Cloud Atlas * Tom Tykwer, Lana & Andy Wachowski (2012)

How unfortunate! That it took me so long to watch this film. I was mostly interested because of the directors, but the 3 hour length held me back. “Cloud Atlas” is a brilliant film though and certainly worth the three hours.
I have not read that much about the film, but the way I see it there are 7 different stories which are cut up and presented through eachother. Stories in the past, the future and combinations between the two. Many actors have 7 parts and there are several indications that the different stories are different lives of the same people. What all (or most) stories have incommon, is that the nonconformistic people are some sort of rebels. The different stories allowed the directors to go from pompous (Matrix-like) scifi to maritime drama, Medieval adventure and harsch humour. The stories in themselves are all interesting and contain some sort of mystery. It takes way up to the end before many things fall into place (but I guess watching the film again will do so even more), since the actors are not always too recognisable and also before there are cross-references between the stories. Overall there is this great Wachowski atmosphere.

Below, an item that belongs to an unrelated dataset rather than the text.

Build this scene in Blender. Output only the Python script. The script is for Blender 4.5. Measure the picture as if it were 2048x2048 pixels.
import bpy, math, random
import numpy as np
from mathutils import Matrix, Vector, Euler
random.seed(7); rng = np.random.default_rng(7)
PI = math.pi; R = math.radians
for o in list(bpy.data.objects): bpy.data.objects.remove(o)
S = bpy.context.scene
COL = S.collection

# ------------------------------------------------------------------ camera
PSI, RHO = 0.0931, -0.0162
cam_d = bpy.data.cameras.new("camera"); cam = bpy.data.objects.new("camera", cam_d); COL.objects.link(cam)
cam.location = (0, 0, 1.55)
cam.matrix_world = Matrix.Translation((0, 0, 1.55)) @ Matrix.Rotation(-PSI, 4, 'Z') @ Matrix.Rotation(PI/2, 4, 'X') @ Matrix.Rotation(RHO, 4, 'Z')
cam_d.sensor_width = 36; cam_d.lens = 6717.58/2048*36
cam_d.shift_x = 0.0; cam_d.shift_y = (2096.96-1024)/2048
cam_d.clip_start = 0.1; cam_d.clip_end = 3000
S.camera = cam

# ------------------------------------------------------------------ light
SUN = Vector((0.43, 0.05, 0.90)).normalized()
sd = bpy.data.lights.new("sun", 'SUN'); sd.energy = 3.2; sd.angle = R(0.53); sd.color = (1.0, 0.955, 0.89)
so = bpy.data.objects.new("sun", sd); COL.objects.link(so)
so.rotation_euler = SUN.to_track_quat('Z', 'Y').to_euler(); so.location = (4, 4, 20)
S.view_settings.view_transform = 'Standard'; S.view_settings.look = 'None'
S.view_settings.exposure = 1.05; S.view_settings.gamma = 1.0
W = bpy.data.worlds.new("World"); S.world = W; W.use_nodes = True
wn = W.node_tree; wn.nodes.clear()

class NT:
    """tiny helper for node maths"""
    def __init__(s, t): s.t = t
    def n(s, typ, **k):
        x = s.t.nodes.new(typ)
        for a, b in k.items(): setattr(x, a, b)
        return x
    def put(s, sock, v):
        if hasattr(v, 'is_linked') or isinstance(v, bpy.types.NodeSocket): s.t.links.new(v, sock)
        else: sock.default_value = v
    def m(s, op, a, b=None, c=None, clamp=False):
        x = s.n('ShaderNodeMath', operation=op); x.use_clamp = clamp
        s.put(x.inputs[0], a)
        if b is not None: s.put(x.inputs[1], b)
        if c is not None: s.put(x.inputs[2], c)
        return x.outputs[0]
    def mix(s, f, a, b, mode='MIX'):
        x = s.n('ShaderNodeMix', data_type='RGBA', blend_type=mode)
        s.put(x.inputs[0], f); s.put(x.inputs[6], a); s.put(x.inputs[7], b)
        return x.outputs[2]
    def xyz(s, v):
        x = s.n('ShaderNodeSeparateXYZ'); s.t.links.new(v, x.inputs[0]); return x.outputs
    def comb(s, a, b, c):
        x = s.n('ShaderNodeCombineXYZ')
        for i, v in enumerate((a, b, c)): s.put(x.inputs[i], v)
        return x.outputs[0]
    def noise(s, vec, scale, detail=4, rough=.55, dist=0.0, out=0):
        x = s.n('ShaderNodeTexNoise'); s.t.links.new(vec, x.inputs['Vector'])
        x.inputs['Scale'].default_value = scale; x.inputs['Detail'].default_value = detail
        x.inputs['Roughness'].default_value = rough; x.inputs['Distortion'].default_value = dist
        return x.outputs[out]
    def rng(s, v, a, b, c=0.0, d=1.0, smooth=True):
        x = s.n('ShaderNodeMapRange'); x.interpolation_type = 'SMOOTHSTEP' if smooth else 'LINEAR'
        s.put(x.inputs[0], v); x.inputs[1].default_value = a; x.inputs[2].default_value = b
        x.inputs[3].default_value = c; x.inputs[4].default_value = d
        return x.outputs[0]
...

Ice Station Zebra * John Sturges (1968)

Other than that I did not learn anything else about “The Prisoner” (as I read somewhere) than that Patrick McGoohan always wears the same cloths and has the same way of acting, “Ice Station Zebra” is an unexpectedly entertaining old film. Something happens on the North Pole and an American submarine is sent out to reach a weather station from below the ice because of an ice storm. The submarine contains some secret agents and a nice combination between cold war espionage and submarine adventure unfolds. Then the submarine reaches its destination and more plots surface. “Ice Station Zebra” is a long film (148 minutes!), but watches as the better 007’s from the time. The film is based on a book and perhaps therefor the story is well worked out. Too bad about the poor closing scene. For the rest a recommended classic.